Airbus is examining various options to address the fluid US-driven tariff situation, both within its own supply chain and through negotiations with affected airline customers.

Speaking during a first-quarter briefing on 30 April, chief executive Guillaume Faury highlighted the rapidly-changing nature of the tariff regime – the airframer was still trying to confirm that China was easing its own tariffs on imported US aerospace components.

“As we progress on our assessments, we’re identifying the means to adapt and mitigate the impact by leveraging our industrial set-up as well as our strong and diversified backlog,” says Faury.

Uncertainty over the size of the tariffs, their extent and their longevity has left Airbus still trying to determine the potential impact – it has not yet included tariff effects in its full-year financial guidance.

Faury says the direct financial exposure for Airbus centres on increased costs for subassemblies, notably those being imported from Europe to its US final assembly lines in Mobile, and from the USA to its Chinese lines in Tianjin.

But he adds that the “volatile” tariff regime is “literally changing by the day”, and a lifting of Chinese tariffs – which the airframer was still analysing – could mean the impact on Tianjin could be “relatively limited” or even “close to nil”.

Mobile FAL-c-Alabama Dept of Commerce

Source: Alabama Dept of Commerce

Subassemblies imported to Airbus’s Mobile line from Europe are subject to tariffs

Faury believes the direct impact of tariffs could “likely be contained” in the current framework, should it continue to the end of the year.

But he says the company is also wary of potential indirect effects arising over time from a tariff impact on air traffic. “As of now we’ve not experienced any change in our supply-chain performance,” says Faury.

Each supplier is facing its own specific situation, he says, and there have been “as many reactions [to tariffs] as number of suppliers”. But there is a common interest in identifying the time buffer available, examining logistics flow and inventories, and understanding mechanisms which could be applied to offset the impact.

“We’re rather in a good place on that perspective, given the several re-shapings of ramp-up plans we’ve had,” says Faury.

He points out that Airbus was immersed in a transatlantic tariff conflict five years ago, following a World Trade Organization dispute.

“It’s all about managing the situation, keeping a cool head and working hard to find solutions,” he says. “That’s the mindset of the supply chain at the moment.”

While Airbus is having to deal with tariffs internally, it also faces possible resistance from airlines and other customers over the increased expense of importing new aircraft.

“Nobody wants to pay the additional cost,” says Faury.

Breeze A220 Mobile-c-Airbus

Source: Airbus

US carriers do not face tariffs on Airbus aircraft built at the Mobile plant in Alabama

There is no tariff for US customers on aircraft built in Mobile. But there is a duty on aircraft imported from Europe.

“They’re not very much willing to pay tariffs,” says Faury. “But it’s on them. And it’s not related to pricing power, because we’re not asking for an increase in the price – there is, on top of the price agreed by contract, an import duty for customers.”

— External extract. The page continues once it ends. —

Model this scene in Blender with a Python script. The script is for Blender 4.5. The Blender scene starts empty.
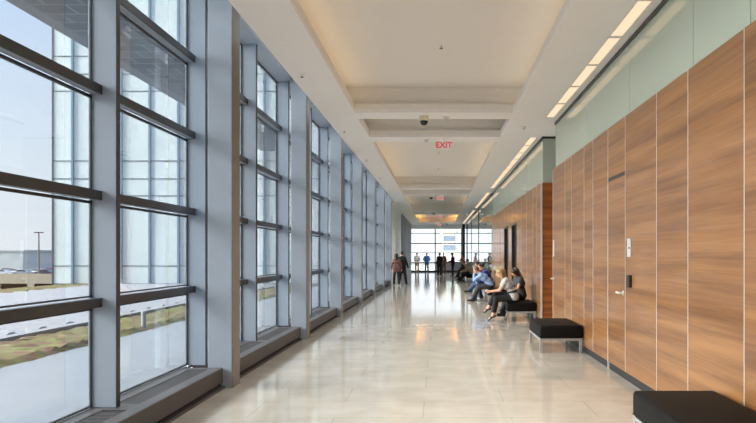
import bpy, bmesh, math, random
import numpy as np
from mathutils import Vector, Matrix
random.seed(7)
S = bpy.context.scene
COL = S.collection
EYE = 1.62

# ------------------------------------------------------------------ materials
def srgb(r, g, b):
    f = lambda c: ((c/255.0)/12.92 if c/255.0 <= .04045 else ((c/255.0+.055)/1.055)**2.4)
    return (f(r), f(g), f(b), 1.0)
def newmat(name):
    m = bpy.data.materials.new(name); m.use_nodes = True
    nt = m.node_tree; nt.nodes.clear()
    out = nt.nodes.new('ShaderNodeOutputMaterial')
    return m, nt, out
def N(nt, t, **kw):
    n = nt.nodes.new(t)
    for k, v in kw.items():
        if k.startswith('i_'):
            n.inputs[k[2:].replace('_', ' ')].default_value = v
        else:
            setattr(n, k, v)
    return n
def ramp(nt, stops):
    r = nt.nodes.new('ShaderNodeValToRGB'); cr = r.color_ramp
    cr.elements[0].position = stops[0][0]; cr.elements[0].color = stops[0][1]
    cr.elements[1].position = stops[-1][0]; cr.elements[1].color = stops[-1][1]
    for p, c in stops[1:-1]:
        e = cr.elements.new(p); e.color = c
    return r
def coords(nt, scale=(1, 1, 1), loc=(0, 0, 0), kind='Object', rnd=False):
    tc = nt.nodes.new('ShaderNodeTexCoord'); mp = nt.nodes.new('ShaderNodeMapping')
    mp.inputs['Scale'].default_value = scale; mp.inputs['Location'].default_value = loc
    nt.links.new(tc.outputs[kind], mp.inputs['Vector'])
    if rnd:
        oi = nt.nodes.new('ShaderNodeObjectInfo'); vm = N(nt, 'ShaderNodeVectorMath', operation='SCALE')
        cb = nt.nodes.new('ShaderNodeCombineXYZ')
        for k in range(3): nt.links.new(oi.outputs['Random'], cb.inputs[k])
        nt.links.new(cb.outputs[0], vm.inputs[0]); vm.inputs['Scale'].default_value = 37.0
        nt.links.new(vm.outputs[0], mp.inputs['Location'])
    return mp
def plain(name, col, rough=.5, metal=0, spec=.5, var=.06, vscale=6, coat=0, bump=0):
    m, nt, out = newmat(name)
    b = N(nt, 'ShaderNodeBsdfPrincipled'); nt.links.new(b.outputs[0], out.inputs[0])
    b.inputs['Roughness'].default_value = rough; b.inputs['Metallic'].default_value = metal
    b.inputs['Specular IOR Level'].default_value = spec; b.inputs['Coat Weight'].default_value = coat
    mp = coords(nt); no = N(nt, 'ShaderNodeTexNoise'); no.inputs['Scale'].default_value = vscale; no.inputs['Detail'].default_value = 4
    nt.links.new(mp.outputs[0], no.inputs['Vector'])
    lo = tuple(max(0, c*(1-var)) for c in col[:3])+(1,); hi = tuple(min(1, c*(1+var)) for c in col[:3])+(1,)
    r = ramp(nt, [(.3, lo), (.7, hi)]); nt.links.new(no.outputs['Fac'], r.inputs[0])
    nt.links.new(r.outputs[0], b.inputs['Base Color'])
    if bump:
        bp = N(nt, 'ShaderNodeBump'); bp.inputs['Strength'].default_value = bump; bp.inputs['Distance'].default_value = .005
        n2 = N(nt, 'ShaderNodeTexNoise'); n2.inputs['Scale'].default_value = 60
        nt.links.new(mp.outputs[0], n2.inputs['Vector']); nt.links.new(n2.outputs['Fac'], bp.inputs['Height'])
        nt.links.new(bp.outputs[0], b.inputs['Normal'])
    return m
def emit(name, col, strength):
    m, nt, out = newmat(name)
    e = N(nt, 'ShaderNodeEmission'); e.inputs[0].default_value = col; e.inputs[1].default_value = strength
    nt.links.new(e.outputs[0], out.inputs[0]); return m
def glass(name, tint, ior=1.45, refl_tint=(1, 1, 1, 1), body=None, bodyfac=0.0):
    m, nt, out = newmat(name)
    t = N(nt, 'ShaderNodeBsdfTransparent'); t.inputs[0].default_value = tint
    g = N(nt, 'ShaderNodeBsdfGlossy'); g.inputs['Color'].default_value = refl_tint; g.inputs['Roughness'].default_value = .01
    fr = N(nt, 'ShaderNodeFresnel'); ge = N(nt, 'ShaderNodeNewGeometry')
    pw = N(nt, 'ShaderNodeMath', operation='POWER'); ma = N(nt, 'ShaderNodeMath', operation='MULTIPLY_ADD')
    ma.inputs[1].default_value = -2; ma.inputs[2].default_value = 1; pw.inputs[0].default_value = ior
    nt.links.new(ge.outputs['Backfacing'], ma.inputs[0]); nt.links.new(ma.outputs[0], pw.inputs[1]); nt.links.new(pw.outputs[0], fr.inputs['IOR'])
    mx = N(nt, 'ShaderNodeMixShader')
    base = t.outputs[0]
    if body:
        d = N(nt, 'ShaderNodeBsdfDiffuse'); d.inputs[0].default_value = body
        m2 = N(nt, 'ShaderNodeMixShader'); m2.inputs[0].default_value = bodyfac
        nt.links.new(t.outputs[0], m2.inputs[1]); nt.links.new(d.outputs[0], m2.inputs[2]); base = m2.outputs[0]
    nt.links.new(fr.outputs[0], mx.inputs[0]); nt.links.new(base, mx.inputs[1]); nt.links.new(g.outputs[0], mx.inputs[2])
    nt.links.new(mx.outputs[0], out.inputs[0]); return m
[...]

He says Airbus is pursuing a similar strategy to that adopted during the WTO dispute, when tariffs of 15% were imposed on its imported aircraft.

“Which means we’re working on opportunities to export to somewhere else than the USA, especially for airlines who have international operations, and we have that flexibility,” he states.

“Or we’re finding arrangements with several customers with their network, their partners, on how to deal with the situation.

“And sometimes we’re in a situation where the airline ends up accepting to pay the import duties to the US administration to be able to import [aircraft].”

Faury says there are “different legal devices” which can potentially mitigate or alleviate the cost of importing, depending on the US content of the product, its destination, and other considerations, and these present opportunities to deal with the matter “at least in the short term”.

He cautions that, if the tariffs persist in the long term, the consequences on the US industry “will be significant” because they will “weight significant additional cost on doing business in the USA” if companies are relying on components, systems and aircraft being imported.

Faury believes the industry needs to return to the zero-tariff status on civil aerospace laid down in a WTO agreement concluded in 1979 and which entered into force at the beginning of 1980. The agreement eliminated tariffs on civil aircraft, their engines and components.

“I don’t see a change in nature in the discussion with customers, beside managing the tariffs themselves on the short term,” says Faury.

“It has not – or not yet – impacted the way we’d be dealing, contracting with customers [in the longer term], absent a clear picture on what a stabilised situation on tariffs would look like.”

Faury says he wants to believe that the “endgame” will be a reversion to the zero-tariff agreement on civil aerospace goods, given the impact on the US industry. “I want to remain optimistic that we’ll be back to [the previous] situation,” he adds. “By when, and how, remains to be seen.”